Wherever "this" appears in a line, copy that line.
______________________________
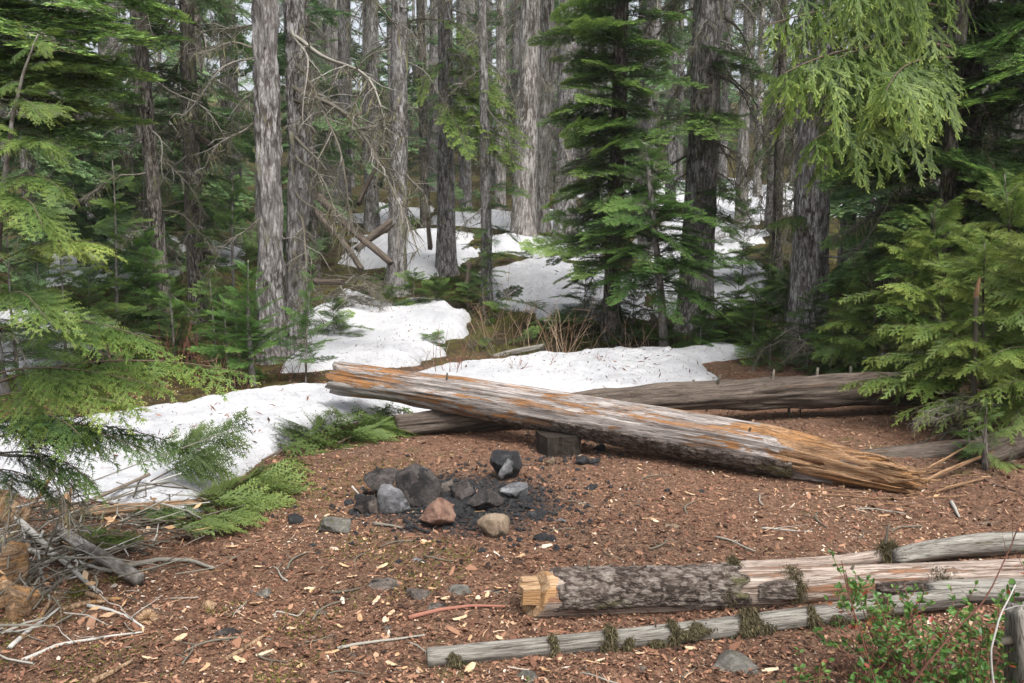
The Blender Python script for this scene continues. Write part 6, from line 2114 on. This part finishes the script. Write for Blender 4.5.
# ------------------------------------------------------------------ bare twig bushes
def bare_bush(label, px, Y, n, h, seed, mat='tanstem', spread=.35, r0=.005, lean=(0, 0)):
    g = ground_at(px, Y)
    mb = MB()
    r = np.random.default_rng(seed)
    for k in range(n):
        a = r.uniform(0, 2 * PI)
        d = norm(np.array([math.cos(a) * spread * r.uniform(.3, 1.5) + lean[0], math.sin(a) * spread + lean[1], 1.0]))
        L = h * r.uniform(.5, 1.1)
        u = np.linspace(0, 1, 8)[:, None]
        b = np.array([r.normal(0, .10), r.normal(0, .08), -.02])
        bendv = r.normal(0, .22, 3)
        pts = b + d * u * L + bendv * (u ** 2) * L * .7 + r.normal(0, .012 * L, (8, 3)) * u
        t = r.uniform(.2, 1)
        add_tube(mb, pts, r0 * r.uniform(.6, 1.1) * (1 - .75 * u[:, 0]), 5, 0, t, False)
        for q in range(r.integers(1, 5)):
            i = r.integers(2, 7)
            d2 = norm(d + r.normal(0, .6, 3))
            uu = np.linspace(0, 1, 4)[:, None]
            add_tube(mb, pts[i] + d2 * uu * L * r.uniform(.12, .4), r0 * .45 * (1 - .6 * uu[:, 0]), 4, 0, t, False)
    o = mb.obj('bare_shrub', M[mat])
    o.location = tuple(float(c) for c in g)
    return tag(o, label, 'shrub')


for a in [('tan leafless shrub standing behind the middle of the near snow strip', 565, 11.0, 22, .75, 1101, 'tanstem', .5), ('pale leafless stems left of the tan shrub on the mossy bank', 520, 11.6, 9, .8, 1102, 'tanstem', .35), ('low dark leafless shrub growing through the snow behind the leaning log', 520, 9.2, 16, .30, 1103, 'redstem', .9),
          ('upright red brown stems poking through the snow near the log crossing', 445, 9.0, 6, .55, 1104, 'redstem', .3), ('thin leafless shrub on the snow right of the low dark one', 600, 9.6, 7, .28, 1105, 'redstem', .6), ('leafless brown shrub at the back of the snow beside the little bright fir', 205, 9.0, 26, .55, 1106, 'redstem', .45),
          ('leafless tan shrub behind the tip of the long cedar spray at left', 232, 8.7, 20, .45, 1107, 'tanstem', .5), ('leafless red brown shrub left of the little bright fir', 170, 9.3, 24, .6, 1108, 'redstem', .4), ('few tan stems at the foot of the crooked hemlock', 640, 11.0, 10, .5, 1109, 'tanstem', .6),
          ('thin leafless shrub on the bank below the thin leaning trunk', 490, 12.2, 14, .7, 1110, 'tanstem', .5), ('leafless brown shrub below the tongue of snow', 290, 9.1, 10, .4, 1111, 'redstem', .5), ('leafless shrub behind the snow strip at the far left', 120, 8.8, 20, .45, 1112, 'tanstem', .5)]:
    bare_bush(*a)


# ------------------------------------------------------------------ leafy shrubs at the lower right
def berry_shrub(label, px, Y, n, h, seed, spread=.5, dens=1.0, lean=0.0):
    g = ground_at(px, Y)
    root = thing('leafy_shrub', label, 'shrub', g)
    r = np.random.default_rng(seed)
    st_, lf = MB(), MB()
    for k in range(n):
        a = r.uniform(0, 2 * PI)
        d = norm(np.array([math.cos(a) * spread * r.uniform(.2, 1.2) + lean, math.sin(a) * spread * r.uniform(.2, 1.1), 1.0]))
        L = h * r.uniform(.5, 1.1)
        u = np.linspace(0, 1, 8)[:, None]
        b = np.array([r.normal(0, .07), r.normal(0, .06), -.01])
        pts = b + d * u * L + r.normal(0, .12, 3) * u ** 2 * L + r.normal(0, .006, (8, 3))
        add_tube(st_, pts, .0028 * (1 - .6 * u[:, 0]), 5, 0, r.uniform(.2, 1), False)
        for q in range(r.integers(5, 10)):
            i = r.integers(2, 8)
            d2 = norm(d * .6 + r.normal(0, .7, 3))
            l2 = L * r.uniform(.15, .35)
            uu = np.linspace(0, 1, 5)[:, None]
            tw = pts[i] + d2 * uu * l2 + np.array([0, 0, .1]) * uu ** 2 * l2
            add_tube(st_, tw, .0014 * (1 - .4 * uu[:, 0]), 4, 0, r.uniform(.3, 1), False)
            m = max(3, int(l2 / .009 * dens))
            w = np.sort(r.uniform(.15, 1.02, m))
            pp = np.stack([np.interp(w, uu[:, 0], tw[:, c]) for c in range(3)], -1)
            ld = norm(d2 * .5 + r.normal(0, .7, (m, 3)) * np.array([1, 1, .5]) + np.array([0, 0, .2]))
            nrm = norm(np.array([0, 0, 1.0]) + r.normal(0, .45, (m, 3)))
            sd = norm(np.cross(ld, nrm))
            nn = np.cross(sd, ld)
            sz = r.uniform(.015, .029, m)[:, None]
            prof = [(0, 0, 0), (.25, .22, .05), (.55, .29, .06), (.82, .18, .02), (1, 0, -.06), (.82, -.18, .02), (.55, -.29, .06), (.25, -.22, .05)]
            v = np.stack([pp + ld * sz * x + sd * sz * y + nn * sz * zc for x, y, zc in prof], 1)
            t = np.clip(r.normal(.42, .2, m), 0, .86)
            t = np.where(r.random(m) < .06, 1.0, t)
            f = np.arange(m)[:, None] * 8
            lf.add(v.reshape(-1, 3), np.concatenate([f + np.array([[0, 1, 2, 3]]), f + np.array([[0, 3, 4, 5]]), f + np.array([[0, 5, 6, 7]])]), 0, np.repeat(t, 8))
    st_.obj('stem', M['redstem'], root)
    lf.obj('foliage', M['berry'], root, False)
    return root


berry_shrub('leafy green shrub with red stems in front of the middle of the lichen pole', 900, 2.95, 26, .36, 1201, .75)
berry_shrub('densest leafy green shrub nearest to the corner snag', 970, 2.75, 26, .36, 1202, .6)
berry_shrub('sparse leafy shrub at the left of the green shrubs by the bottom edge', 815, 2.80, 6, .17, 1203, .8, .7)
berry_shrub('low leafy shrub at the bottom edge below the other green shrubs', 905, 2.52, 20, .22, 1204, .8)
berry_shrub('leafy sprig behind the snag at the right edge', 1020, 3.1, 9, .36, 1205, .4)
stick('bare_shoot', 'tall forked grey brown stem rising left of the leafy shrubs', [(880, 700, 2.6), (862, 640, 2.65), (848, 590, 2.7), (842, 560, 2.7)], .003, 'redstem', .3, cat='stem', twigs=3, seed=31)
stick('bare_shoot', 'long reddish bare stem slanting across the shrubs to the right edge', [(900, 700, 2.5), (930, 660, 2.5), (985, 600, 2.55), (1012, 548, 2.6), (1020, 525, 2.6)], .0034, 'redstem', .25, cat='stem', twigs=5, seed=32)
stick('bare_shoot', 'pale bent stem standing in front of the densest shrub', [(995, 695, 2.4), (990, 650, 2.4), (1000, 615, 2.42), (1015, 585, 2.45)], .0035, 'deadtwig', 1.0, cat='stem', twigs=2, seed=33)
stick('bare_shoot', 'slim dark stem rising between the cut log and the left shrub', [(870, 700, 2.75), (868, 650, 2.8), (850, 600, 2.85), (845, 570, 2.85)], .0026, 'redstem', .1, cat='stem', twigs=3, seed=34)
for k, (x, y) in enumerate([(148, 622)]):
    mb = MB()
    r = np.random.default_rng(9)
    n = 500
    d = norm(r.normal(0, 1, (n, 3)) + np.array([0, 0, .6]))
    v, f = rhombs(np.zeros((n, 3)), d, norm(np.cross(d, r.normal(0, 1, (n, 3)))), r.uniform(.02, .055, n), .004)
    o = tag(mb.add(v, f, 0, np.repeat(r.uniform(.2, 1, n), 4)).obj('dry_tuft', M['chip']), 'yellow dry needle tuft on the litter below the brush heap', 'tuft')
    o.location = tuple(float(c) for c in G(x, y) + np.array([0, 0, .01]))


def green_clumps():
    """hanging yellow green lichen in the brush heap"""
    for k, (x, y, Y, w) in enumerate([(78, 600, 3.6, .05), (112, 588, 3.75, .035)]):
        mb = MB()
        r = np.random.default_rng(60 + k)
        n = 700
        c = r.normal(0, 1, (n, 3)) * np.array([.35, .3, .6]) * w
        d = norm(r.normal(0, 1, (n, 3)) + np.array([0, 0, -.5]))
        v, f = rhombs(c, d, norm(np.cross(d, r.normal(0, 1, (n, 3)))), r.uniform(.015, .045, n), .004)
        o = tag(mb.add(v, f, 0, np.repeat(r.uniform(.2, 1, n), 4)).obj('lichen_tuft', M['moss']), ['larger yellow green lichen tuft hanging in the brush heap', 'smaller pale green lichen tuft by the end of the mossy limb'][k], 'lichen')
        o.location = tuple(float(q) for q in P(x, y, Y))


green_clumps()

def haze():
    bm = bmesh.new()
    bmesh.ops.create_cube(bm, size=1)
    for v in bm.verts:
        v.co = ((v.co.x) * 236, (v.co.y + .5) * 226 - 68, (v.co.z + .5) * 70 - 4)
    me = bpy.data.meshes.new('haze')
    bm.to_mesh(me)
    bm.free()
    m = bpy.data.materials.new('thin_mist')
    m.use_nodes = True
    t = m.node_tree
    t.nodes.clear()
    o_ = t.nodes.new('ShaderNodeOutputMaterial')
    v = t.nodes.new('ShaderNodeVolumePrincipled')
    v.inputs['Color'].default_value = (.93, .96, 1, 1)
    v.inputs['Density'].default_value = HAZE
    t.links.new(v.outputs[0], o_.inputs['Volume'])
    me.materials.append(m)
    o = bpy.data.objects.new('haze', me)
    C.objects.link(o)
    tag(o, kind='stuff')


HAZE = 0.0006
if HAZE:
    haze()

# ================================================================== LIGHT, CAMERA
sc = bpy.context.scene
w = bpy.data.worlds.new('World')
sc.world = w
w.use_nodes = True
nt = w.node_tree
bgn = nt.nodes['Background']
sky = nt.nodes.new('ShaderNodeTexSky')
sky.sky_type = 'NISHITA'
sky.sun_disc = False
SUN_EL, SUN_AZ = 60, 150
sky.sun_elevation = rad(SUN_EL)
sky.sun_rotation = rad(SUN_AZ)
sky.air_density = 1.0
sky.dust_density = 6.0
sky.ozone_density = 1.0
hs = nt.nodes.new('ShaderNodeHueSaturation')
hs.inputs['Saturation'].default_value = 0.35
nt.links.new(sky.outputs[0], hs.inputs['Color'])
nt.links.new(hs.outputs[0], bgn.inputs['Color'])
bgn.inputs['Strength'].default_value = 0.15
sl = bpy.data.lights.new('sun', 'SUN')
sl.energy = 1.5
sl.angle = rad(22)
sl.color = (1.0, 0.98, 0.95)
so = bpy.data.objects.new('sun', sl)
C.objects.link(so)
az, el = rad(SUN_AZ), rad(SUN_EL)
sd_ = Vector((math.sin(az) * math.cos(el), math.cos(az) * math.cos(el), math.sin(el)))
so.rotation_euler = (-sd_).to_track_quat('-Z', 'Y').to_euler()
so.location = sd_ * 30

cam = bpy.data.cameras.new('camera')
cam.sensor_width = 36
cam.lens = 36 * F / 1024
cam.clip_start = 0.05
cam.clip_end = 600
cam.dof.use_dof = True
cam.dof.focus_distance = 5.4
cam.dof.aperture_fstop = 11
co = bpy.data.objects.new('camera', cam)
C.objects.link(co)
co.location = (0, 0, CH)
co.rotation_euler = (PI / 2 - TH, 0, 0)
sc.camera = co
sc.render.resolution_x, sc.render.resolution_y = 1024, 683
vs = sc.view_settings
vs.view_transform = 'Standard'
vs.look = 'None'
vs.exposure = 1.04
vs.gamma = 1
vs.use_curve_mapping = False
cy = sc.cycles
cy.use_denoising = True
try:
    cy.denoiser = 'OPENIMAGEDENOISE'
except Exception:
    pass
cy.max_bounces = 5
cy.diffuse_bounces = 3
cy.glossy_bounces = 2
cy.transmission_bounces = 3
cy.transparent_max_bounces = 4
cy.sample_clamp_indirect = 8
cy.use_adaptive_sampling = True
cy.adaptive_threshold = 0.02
______________________________
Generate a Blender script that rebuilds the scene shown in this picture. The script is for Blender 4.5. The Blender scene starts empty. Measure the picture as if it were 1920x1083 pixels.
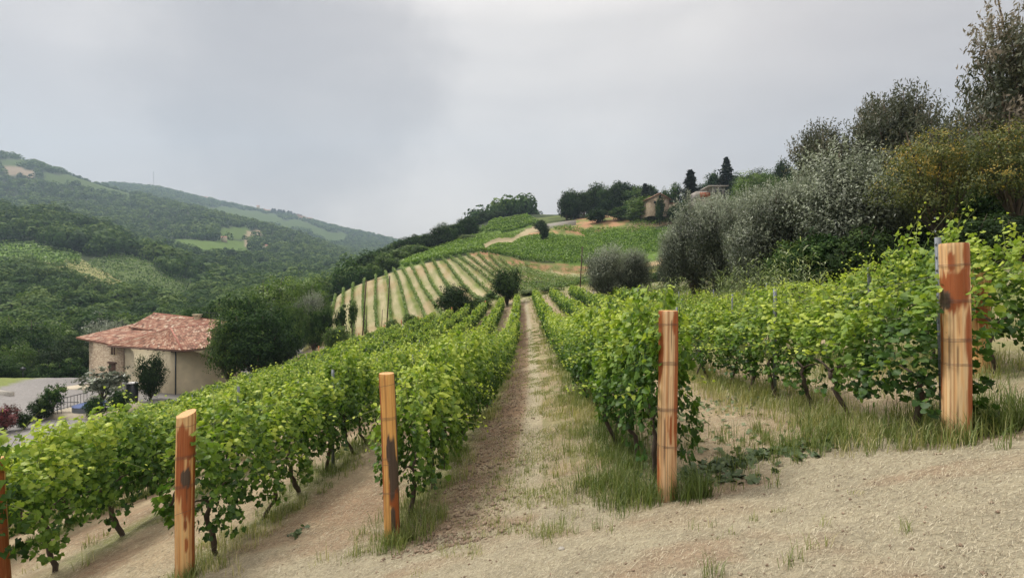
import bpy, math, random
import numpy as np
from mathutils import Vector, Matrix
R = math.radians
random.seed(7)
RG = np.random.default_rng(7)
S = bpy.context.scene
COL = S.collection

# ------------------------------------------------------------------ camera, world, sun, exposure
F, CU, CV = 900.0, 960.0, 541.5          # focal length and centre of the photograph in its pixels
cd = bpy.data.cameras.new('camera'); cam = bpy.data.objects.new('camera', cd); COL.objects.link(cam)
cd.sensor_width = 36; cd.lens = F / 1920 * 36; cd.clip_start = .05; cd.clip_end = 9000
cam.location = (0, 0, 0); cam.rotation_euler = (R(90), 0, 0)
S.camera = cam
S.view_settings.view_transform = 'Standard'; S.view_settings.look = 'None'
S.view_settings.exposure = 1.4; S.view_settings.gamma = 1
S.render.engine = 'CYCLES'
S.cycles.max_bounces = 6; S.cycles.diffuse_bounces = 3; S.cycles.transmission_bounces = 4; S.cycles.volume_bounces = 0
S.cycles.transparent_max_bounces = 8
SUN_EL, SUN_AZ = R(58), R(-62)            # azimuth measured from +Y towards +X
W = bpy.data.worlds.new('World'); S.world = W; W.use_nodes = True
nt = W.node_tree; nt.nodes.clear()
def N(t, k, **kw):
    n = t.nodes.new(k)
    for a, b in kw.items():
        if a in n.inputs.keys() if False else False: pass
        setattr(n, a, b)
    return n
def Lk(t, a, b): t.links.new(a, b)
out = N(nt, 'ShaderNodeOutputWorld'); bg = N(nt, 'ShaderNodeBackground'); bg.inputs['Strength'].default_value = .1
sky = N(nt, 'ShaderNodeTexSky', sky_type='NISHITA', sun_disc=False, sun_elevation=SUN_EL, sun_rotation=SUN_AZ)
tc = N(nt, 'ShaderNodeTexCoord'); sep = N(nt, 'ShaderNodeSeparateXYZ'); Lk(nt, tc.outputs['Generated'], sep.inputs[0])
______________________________
(RESULT OF THE EXERCISE)
The Blender Python script for this scene continues. Write part 6, from line 2114 on. This part finishes the script. Write for Blender 4.5.
Generate a Blender script that rebuilds the scene shown in this picture. The script is for Blender 4.5. The Blender scene starts empty. Measure the picture as if it were 1920x1083 pixels.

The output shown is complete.